Questo è importante. La vita è un dono che dura un certo periodo di tempo, in cui ciascuno di noi affronta una sfida che la vita stessa porta con sé: la sfida di avere uno scopo, un destino e di lottare per esso. L’opposto è trascorrere la vita in modo superficiale, “perdere” la nostra vita nella futilità; non scoprire mai in noi stessi la capacità del bene e della reale solidarietà, e quindi non scoprire mai la via della vera felicità. Troppi giovani non capiscono che sono proprio loro ad avere la maggiore responsabilità di dare un significato degno alla loro vita. Il mistero della libertà umana è al centro della grande avventura di vivere bene la vita.

È vero che i giovani oggi sperimentano delle difficoltà che le generazioni precedenti hanno provato solo parzialmente e in modo limitato. La debolezza di tanta parte della vita familiare, la mancanza di comunicazione tra genitori e figli, l’isolamento e l’influenza alienante di una gran parte dei mezzi di comunicazione sociale, tutto ciò può generare nei giovani confusione circa le verità e i valori che conferiscono un autentico significato alla vita.

Falsi maestri, molti dei quali appartenenti a un’élite intellettuale nel mondo della scienza, della cultura e dei mezzi di comunicazione sociale, presentano un anti-Vangelo. Dichiarano che ogni ideale è morto, contribuendo in tal modo alla profonda crisi morale che colpisce la società, una crisi che ha aperto la via alla tolleranza e perfino all’esaltazione di forme di comportamento che la coscienza morale e il senso comune una volta aborrivano. Quando chiedete loro: cosa devo fare?, la loro unica certezza è che non esiste una verità definita, un cammino sicuro. Vogliono che voi siate come loro: dubbiosi e cinici. Consapevolmente o meno, essi difendono un approccio alla vita che ha portato milioni di giovani a una triste solitudine, in cui sono privi di motivi per sperare e incapaci di vero amore.

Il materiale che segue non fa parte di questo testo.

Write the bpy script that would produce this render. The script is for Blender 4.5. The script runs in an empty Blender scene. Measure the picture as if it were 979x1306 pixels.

Voi chiedete “cosa mi aspetto dai giovani?”. In Varcare la soglia della speranza, ho scritto che “il problema essenziale della giovinezza è profondamente personalistico… I giovani […] sanno che la loro vita ha senso in quanto diventa un dono gratuito per il prossimo” (p. 137). Una domanda quindi è rivolta a ciascuno di voi personalmente: siete capaci di donare voi stessi, il vostro tempo, le vostre energie, il vostro talento, per il bene degli altri? Siete voi capaci di amore? Se lo siete, la Chiesa e la società possono attendersi grandi cose da ciascuno di voi.

La vocazione di amare, intesa come autentica apertura agli esseri umani nostri fratelli e come solidarietà con loro, è la più fondamentale di tutte le vocazioni. È l’origine di tutte le vocazioni nella vita. È ciò che Gesù cercava nel giovane quando gli ha detto: “Osserva i comandamenti” (cfr Mc 10, 19). In altre parole: “Servi Dio e il tuo prossimo secondo tutte le esigenze di un cuore fedele e retto”. E quando il giovane disse che stava già seguendo quella via, Gesù lo invita a un amore ancora più grande: “Lascia tutto e seguimi: lascia tutto quello che ti riguarda e unisciti a me nell’immenso compito di salvare il mondo” (cfr v. 21). Lungo il cammino dell’esistenza di ciascuna persona, il Signore ha per ognuno qualcosa da fare.

“Come il Padre ha mandato me, anch’io mando voi” (Gv 20, 21).